Before the slices and before the spreading of peanut butter, I wondered at how the perfect, grass-green apple, cool from the refrigerator, fit perfectly in the grasp of my left hand. Suddenly I was overwhelmed with gratitude for the miracle of the apple, for the extravagance of having a bounty of them available, and how, by extension, this apple signified all the gifts of the earth. I held it up to the window light and marveled at how it wore highlight and shadow as perfectly as the moon. And how, I could say literally, I had the whole world in my hand. To say that sounds like a saccharine cliche (neither tart nor firm), but there is nothing cliched about the apple itself, nothing cliched about the Earth. The only cliche is in how, the world having been entrusted to our hands, we have not been worthy of that trust.

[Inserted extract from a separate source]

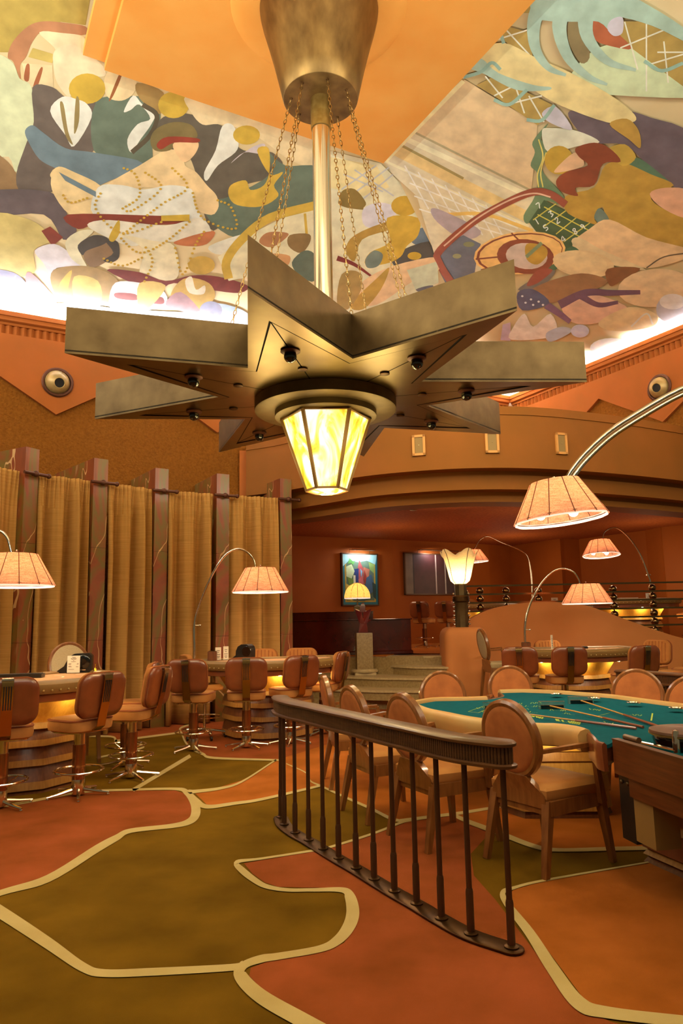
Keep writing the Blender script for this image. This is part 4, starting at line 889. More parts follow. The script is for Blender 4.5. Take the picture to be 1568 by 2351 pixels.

Chummi and I took one of our favorite walks – through an open oak woods that winds into white pine and spruce, then climbs to a bluff overlooking the upper Bagaduce River. We had encountered no other people and could see none from this vantage point – only the gray-blue water and the many fingers of tree-covered land reaching out into it in the distance. The unleaved trees looked like brown fur, pettable. How curious to be on this planet with its eight billion people and be so spectacularly alone.
Here, at this moment, the Earth Apple was seemingly intact, as though the Earth itself was bathed in an atmosphere of 1-methylcyclopropene keeping it crisp, tart, and inviolate, protecting it not from its deterioration but from what we have done to it. Below us a female black duck flew by quacking, and we could hear the distinctive whistling of her wings.
Walking back, by a different set of twisty trails that lead past huge erratic, ice age boulders covered with sphagnum moss and elephant lichen, we were surprised by a solitary hiker coming towards us – a tall slim man, in his forties, I guessed, wearing a blue windbreaker and gray cap. He offered no greeting, not even a smile. Chummi often greets strangers by trying to herd them, darting in behind and nipping at their ankles. Not really painful, but startling and annoying. She did this to the hiker who just kept walking as I tried to call her away. The episode ended when he turned and glared at her and she ran to join me. Less than a minute had passed. As we walked on I was surprised by another kind of gratitude – that the man’s response to this brief unprovoked irritation was not to pull a gun and shoot my dog. Such is the condition on planet Earth Apple where, increasingly, minimal intrusions into a stranger’s space – intrusions once met with either politeness or, at worst, a short tirade of invective – are an excuse for bullets and blood. The gun lobby’s hype that more guns make us safer is disproved every day by the fact that more guns make more people insanely deadly. We used to say, somewhat amused, when describing the gnarly countenance of an irritated stranger, “If looks could kill…!” Oh, for the security of those irritated looks!
What we like to call “civilization” has never had much respect for the equations of reciprocity: As Earth gives us life, we should give back gratitude and create conditions by which life can continue to flourish. We have been takers, not givers. Exploiters, not healers. And now the casual murderer with a gun is the most intimate expression of that reciprocity gone psychopathically haywire.
Pick up an apple, cradle it, like the Earth, in your hand, consider what it means to you.